When it comes to variety of styles, rum gives whiskey a run for its money. Dark rum, aged rum, spiced rum, overproof rum, flavored rum… Besides being distilled from sugarcane or sugarcane derivatives, there are few rules when it comes to rum.

The downside is many rums, even higher-end rums, take advantage of the lax rules to add sugar or caramel color. This creates a sweetness many identify with premium rum. Such rums may be enjoyable to sip, but they’re hardly the only style of premium rum.

Foursquare Distillery’s Richard Seale is on a mission to clear up some of the confusion inherent in the category and give rum drinkers a better way to determine what exactly they are sipping. He’s even proposed new sub-categories of rum to achieve it.

Meanwhile, Seale makes some excellent rums, all free of any additives; he only employs rum and barrel time. He’s also not shy about revealing the details of exactly what’s in the rum and what types of barrels were used to make it. While some premium rums obfuscate about how long they were aged or how much sugar has been added, his approach is a breath of fresh air.

Today I look at two rums I recently picked up from the Barbados Foursquare Distillery. Both are barrel-proof and, while not impossible to find, will take some searching to locate.

Foursquare 2004 Single Blended Rum (Exceptional Cask Selection, Mark III)

As the label makes clear, this rum was distilled in 2004 in both pot and column stills then aged in used bourbon barrels for eleven years before being bottled at a hearty 59% alcohol by volume. Foursquare also makes a port cask- and zinfandel cask-finished version of the 2004 vintage rum. So, if you buy it, be sure to differentiate between them. Expect to pay between $60 and $80 for this bottle.

The nose of this amber-hued rum is surprisingly restrained with wood, vanilla, and molasses notes. On the palate, it’s a bold combination of tropical fruit, cocoa, leather, candied almonds, and butterscotch. The finish shows off more vanilla and fruit along with some barrel char.
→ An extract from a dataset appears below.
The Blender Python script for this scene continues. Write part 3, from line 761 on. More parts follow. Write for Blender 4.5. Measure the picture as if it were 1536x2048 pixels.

Foursquare Triptych Single Blended Rum

Foursquare’s Triptych blends 2004 rum aged in used bourbon casks (presumably the same as in the 2004 Exceptional Cask) with 2005 distilled rum aged in ex-Madeira casks and 2007 rum aged in virgin oak. The use of virgin oak is unusual for rum, and the combination, once blended, is bottled without dilution at 56% alcohol by volume. Expect to pay $120 or more for this rum, which is limited to just 5,400 total bottles.

The result is a deep copper-colored rum with a lively nose of vanilla, wood spice, and just a bit of sulfur. On the palate, it features powdered cocoa, roasted cashew, bananas foster, leather, and molasses. The finish lingers with charred oak and more molasses.

Each is an excellent rum and a testimony to how flavorful, complex, and smooth rum can be without any added sugars. Also remarkable is how sippable they are neat despite the high proof. The prices aren’t cheap, especially the Triptych, but if you enjoy rum neat these are must-tries.

Good rum always pairs nicely with cigars, and these are no exception. The high proof and full flavor lend themselves to an earthy, full-bodied cigar like the Tatuaje Havana VI Verocu, Sobremesa, or Intemperance BA.